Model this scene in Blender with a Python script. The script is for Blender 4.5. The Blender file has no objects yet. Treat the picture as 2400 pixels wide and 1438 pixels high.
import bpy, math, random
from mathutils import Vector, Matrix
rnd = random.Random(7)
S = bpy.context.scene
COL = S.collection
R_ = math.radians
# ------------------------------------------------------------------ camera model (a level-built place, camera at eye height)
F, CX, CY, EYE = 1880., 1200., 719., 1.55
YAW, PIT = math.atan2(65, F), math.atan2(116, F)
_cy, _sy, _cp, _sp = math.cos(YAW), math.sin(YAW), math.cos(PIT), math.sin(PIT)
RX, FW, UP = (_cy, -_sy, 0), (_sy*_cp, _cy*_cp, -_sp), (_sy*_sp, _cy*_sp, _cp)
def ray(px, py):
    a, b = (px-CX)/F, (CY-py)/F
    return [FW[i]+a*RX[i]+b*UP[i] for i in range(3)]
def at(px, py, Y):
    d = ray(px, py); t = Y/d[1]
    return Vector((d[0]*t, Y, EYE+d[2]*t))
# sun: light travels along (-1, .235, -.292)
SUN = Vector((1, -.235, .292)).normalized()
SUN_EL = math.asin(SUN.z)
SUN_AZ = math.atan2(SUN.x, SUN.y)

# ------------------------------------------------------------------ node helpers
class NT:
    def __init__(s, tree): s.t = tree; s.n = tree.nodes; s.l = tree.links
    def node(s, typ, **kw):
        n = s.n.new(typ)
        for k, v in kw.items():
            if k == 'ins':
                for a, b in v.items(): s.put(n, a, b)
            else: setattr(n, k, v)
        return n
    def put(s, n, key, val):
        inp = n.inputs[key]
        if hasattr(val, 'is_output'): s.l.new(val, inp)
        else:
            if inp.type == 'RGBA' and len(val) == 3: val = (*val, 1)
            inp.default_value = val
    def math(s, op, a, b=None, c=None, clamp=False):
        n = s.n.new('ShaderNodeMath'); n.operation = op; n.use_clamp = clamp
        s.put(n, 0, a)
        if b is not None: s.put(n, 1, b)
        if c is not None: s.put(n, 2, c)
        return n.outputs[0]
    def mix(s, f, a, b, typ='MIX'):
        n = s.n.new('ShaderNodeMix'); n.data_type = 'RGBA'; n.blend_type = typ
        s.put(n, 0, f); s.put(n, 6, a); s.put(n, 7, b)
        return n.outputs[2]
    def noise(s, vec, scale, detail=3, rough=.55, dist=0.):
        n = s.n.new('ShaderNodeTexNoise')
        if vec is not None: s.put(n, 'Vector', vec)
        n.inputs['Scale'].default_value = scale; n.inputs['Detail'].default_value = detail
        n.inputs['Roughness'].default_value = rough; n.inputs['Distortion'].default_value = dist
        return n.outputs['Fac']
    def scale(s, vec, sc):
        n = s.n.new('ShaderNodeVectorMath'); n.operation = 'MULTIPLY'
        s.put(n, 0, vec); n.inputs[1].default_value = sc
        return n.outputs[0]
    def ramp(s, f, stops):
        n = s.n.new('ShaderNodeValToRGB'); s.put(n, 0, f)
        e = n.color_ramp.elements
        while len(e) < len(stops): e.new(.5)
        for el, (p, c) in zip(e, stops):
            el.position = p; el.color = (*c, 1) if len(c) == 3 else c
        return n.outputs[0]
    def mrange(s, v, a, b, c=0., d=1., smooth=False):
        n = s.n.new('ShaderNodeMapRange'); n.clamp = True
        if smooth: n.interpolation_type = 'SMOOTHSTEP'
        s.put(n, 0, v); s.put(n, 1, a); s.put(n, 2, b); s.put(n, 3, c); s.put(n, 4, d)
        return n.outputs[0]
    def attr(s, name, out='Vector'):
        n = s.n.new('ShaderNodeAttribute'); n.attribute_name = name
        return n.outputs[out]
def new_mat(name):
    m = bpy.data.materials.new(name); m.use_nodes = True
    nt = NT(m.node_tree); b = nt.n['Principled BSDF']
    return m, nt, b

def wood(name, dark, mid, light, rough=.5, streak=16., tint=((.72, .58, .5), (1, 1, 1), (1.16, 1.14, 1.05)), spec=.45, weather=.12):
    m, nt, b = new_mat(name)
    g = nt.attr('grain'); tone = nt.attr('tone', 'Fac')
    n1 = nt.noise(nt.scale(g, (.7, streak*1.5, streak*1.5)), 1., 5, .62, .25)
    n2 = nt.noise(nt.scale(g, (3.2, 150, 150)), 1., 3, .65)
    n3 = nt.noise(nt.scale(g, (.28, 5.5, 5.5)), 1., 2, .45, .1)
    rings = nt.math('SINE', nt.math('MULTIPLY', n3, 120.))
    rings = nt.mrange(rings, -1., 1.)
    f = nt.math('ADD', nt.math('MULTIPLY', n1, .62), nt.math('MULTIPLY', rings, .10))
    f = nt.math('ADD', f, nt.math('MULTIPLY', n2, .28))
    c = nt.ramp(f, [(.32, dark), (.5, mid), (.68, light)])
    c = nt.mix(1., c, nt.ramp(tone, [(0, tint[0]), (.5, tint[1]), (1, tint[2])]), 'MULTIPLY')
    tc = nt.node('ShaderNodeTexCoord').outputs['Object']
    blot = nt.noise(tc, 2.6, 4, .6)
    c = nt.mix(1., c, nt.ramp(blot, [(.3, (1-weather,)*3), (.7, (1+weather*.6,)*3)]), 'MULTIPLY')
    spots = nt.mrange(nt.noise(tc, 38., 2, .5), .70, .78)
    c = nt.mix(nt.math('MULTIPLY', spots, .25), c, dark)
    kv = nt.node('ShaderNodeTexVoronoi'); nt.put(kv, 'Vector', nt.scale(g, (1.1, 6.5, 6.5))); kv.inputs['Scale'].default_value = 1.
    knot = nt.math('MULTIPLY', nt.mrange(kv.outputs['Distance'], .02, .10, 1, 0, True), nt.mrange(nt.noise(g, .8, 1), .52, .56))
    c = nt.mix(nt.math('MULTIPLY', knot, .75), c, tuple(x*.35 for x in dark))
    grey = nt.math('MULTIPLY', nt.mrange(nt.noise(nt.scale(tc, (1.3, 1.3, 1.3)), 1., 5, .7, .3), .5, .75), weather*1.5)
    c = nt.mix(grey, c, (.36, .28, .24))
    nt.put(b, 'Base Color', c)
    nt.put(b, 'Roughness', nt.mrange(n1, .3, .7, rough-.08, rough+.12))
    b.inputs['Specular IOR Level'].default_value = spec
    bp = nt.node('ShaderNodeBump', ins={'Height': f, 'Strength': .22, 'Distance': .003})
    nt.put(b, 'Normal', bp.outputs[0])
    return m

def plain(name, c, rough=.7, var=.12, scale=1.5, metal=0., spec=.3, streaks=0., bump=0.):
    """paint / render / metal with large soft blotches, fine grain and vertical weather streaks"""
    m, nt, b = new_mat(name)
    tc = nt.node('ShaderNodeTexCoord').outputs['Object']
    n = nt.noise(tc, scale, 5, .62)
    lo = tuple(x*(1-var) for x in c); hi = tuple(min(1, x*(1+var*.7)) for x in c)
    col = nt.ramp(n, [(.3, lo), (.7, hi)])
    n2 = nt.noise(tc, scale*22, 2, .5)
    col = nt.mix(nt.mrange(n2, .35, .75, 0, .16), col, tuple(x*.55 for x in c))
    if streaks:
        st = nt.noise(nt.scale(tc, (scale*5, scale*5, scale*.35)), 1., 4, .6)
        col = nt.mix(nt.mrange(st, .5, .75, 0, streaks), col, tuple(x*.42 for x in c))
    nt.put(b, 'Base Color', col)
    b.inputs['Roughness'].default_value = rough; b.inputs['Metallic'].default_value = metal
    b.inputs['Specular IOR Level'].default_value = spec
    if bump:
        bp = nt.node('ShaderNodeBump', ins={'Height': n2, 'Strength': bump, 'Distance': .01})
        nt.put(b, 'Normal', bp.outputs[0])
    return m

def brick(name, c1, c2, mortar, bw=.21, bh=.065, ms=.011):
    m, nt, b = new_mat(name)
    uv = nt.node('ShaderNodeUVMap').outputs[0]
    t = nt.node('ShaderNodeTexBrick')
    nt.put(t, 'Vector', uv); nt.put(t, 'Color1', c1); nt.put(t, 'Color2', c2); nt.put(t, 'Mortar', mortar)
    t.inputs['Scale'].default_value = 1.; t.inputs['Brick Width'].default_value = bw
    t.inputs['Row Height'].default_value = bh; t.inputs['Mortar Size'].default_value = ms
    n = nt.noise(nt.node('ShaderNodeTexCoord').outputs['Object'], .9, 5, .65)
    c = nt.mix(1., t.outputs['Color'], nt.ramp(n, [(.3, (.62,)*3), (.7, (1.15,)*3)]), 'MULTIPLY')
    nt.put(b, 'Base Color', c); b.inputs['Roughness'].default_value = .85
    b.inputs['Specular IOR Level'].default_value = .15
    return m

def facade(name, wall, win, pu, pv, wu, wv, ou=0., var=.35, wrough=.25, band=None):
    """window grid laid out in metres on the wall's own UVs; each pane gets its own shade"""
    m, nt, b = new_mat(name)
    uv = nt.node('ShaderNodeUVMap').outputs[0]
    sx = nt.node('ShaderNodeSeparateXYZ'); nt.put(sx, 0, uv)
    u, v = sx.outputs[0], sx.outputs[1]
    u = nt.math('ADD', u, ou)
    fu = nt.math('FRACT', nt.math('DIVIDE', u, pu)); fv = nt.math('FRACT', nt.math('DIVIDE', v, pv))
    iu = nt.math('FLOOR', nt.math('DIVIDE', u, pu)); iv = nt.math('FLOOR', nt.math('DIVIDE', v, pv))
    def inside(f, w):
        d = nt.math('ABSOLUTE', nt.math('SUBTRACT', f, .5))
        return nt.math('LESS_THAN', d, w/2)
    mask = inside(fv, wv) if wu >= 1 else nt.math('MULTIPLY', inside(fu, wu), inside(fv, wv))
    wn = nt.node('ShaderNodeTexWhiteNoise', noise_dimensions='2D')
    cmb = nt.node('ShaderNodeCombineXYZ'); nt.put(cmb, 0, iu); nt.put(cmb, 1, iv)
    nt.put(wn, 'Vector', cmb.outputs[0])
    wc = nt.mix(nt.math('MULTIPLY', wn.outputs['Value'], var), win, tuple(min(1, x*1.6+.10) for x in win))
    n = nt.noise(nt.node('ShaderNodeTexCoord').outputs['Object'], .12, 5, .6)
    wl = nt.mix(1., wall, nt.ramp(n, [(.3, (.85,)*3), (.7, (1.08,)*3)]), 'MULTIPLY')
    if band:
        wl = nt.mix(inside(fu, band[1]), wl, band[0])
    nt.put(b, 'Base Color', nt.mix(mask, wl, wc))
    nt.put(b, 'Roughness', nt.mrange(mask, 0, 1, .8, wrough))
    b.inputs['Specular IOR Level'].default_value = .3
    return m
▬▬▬
**EXERCISE PROMPT**. Reply with one number only: how many lines of the listing hold "scene"?

**TASK OUTPUT**. 2